==== Data extract
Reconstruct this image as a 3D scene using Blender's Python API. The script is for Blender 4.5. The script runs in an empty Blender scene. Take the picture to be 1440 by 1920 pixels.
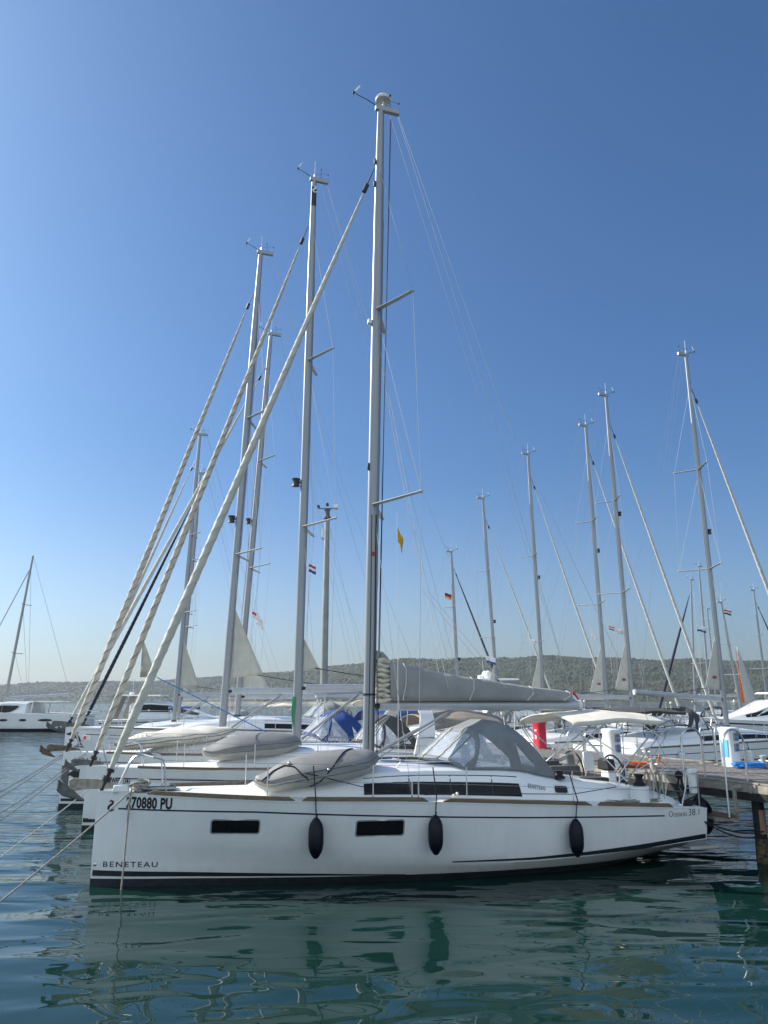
import bpy, math, random
from mathutils import Vector
random.seed(7)
sc = bpy.context.scene
COL = sc.collection
R = math.radians
# ---------------------------------------------------------------- camera model
F, PITCH, CAMZ = 1443.0, math.atan(356/1443.0), 3.1
CP, SP = math.cos(PITCH), math.sin(PITCH)
def at(x, y, Y):
    """world point seen at photo pixel (x, y), Y metres away"""
    u, v = (x-720)/F, (960-y)/F
    dy, dz = CP-v*SP, SP+v*CP
    k = Y/dy
    return Vector((u*k, Y, CAMZ+dz*k))
def atz(x, y, z):
    u, v = (x-720)/F, (960-y)/F
    dy, dz = CP-v*SP, SP+v*CP
    k = (z-CAMZ)/dz
    return Vector((u*k, dy*k, z))
def proj(p):
    x, y, z = p[0], p[1], p[2]-CAMZ
    d = y*CP+z*SP
    return 720+F*x/d, 960-F*(z*CP-y*SP)/d

# ---------------------------------------------------------------- materials
MATS = {}
def pm(name, col, rough=.5, metal=0., var=.06, scale=6., bump=0., bscale=60., alpha=1., spec=.5, coat=0., stretch=None, ramp=None):
    if name in MATS: return MATS[name]
    m = bpy.data.materials.new(name); m.use_nodes = True
    nt = m.node_tree; b = nt.nodes['Principled BSDF']
    tc = nt.nodes.new('ShaderNodeTexCoord'); src = tc.outputs['Object']
    if stretch:
        mp = nt.nodes.new('ShaderNodeMapping'); mp.inputs['Scale'].default_value = stretch
        nt.links.new(src, mp.inputs[0]); src = mp.outputs[0]
    n = nt.nodes.new('ShaderNodeTexNoise'); n.inputs['Scale'].default_value = scale; n.inputs['Detail'].default_value = 6
    nt.links.new(src, n.inputs['Vector'])
    cr = nt.nodes.new('ShaderNodeValToRGB')
    lo = [max(0, c*(1-2.2*var)) for c in col]; hi = [min(1, c*(1+1.6*var)) for c in col]
    cr.color_ramp.elements[0].position = .3; cr.color_ramp.elements[1].position = .7
    cr.color_ramp.elements[0].color = (*(ramp or lo), 1); cr.color_ramp.elements[1].color = (*hi, 1)
    nt.links.new(n.outputs[0], cr.inputs[0]); nt.links.new(cr.outputs[0], b.inputs['Base Color'])
    mr = nt.nodes.new('ShaderNodeMapRange'); mr.inputs[3].default_value = max(0, rough-.06); mr.inputs[4].default_value = min(1, rough+.08)
    nt.links.new(n.outputs[0], mr.inputs[0]); nt.links.new(mr.outputs[0], b.inputs['Roughness'])
    b.inputs['Metallic'].default_value = metal
    b.inputs['Specular IOR Level'].default_value = spec
    b.inputs['Coat Weight'].default_value = coat
    b.inputs['Alpha'].default_value = alpha
    if bump:
        n2 = nt.nodes.new('ShaderNodeTexNoise'); n2.inputs['Scale'].default_value = bscale; n2.inputs['Detail'].default_value = 4
        nt.links.new(src, n2.inputs['Vector'])
        bp = nt.nodes.new('ShaderNodeBump'); bp.inputs['Strength'].default_value = min(1, bump*30); bp.inputs['Distance'].default_value = bump
        nt.links.new(n2.outputs[0], bp.inputs['Height']); nt.links.new(bp.outputs[0], b.inputs['Normal'])
    MATS[name] = m
    return m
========
◆ **Stated task**: Please transcribe the material above exactly as written. Leave the pictures out.

◆ **The solution**:
Reconstruct this image as a 3D scene using Blender's Python API. The script is for Blender 4.5. The script runs in an empty Blender scene. Take the picture to be 1440 by 1920 pixels.
import bpy, math, random
from mathutils import Vector
random.seed(7)
sc = bpy.context.scene
COL = sc.collection
R = math.radians
# ---------------------------------------------------------------- camera model
F, PITCH, CAMZ = 1443.0, math.atan(356/1443.0), 3.1
CP, SP = math.cos(PITCH), math.sin(PITCH)
def at(x, y, Y):
    """world point seen at photo pixel (x, y), Y metres away"""
    u, v = (x-720)/F, (960-y)/F
    dy, dz = CP-v*SP, SP+v*CP
    k = Y/dy
    return Vector((u*k, Y, CAMZ+dz*k))
def atz(x, y, z):
    u, v = (x-720)/F, (960-y)/F
    dy, dz = CP-v*SP, SP+v*CP
    k = (z-CAMZ)/dz
    return Vector((u*k, dy*k, z))
def proj(p):
    x, y, z = p[0], p[1], p[2]-CAMZ
    d = y*CP+z*SP
    return 720+F*x/d, 960-F*(z*CP-y*SP)/d

# ---------------------------------------------------------------- materials
MATS = {}
def pm(name, col, rough=.5, metal=0., var=.06, scale=6., bump=0., bscale=60., alpha=1., spec=.5, coat=0., stretch=None, ramp=None):
    if name in MATS: return MATS[name]
    m = bpy.data.materials.new(name); m.use_nodes = True
    nt = m.node_tree; b = nt.nodes['Principled BSDF']
    tc = nt.nodes.new('ShaderNodeTexCoord'); src = tc.outputs['Object']
    if stretch:
        mp = nt.nodes.new('ShaderNodeMapping'); mp.inputs['Scale'].default_value = stretch
        nt.links.new(src, mp.inputs[0]); src = mp.outputs[0]
    n = nt.nodes.new('ShaderNodeTexNoise'); n.inputs['Scale'].default_value = scale; n.inputs['Detail'].default_value = 6
    nt.links.new(src, n.inputs['Vector'])
    cr = nt.nodes.new('ShaderNodeValToRGB')
    lo = [max(0, c*(1-2.2*var)) for c in col]; hi = [min(1, c*(1+1.6*var)) for c in col]
    cr.color_ramp.elements[0].position = .3; cr.color_ramp.elements[1].position = .7
    cr.color_ramp.elements[0].color = (*(ramp or lo), 1); cr.color_ramp.elements[1].color = (*hi, 1)
    nt.links.new(n.outputs[0], cr.inputs[0]); nt.links.new(cr.outputs[0], b.inputs['Base Color'])
    mr = nt.nodes.new('ShaderNodeMapRange'); mr.inputs[3].default_value = max(0, rough-.06); mr.inputs[4].default_value = min(1, rough+.08)
    nt.links.new(n.outputs[0], mr.inputs[0]); nt.links.new(mr.outputs[0], b.inputs['Roughness'])
    b.inputs['Metallic'].default_value = metal
    b.inputs['Specular IOR Level'].default_value = spec
    b.inputs['Coat Weight'].default_value = coat
    b.inputs['Alpha'].default_value = alpha
    if bump:
        n2 = nt.nodes.new('ShaderNodeTexNoise'); n2.inputs['Scale'].default_value = bscale; n2.inputs['Detail'].default_value = 4
        nt.links.new(src, n2.inputs['Vector'])
        bp = nt.nodes.new('ShaderNodeBump'); bp.inputs['Strength'].default_value = min(1, bump*30); bp.inputs['Distance'].default_value = bump
        nt.links.new(n2.outputs[0], bp.inputs['Height']); nt.links.new(bp.outputs[0], b.inputs['Normal'])
    MATS[name] = m
    return m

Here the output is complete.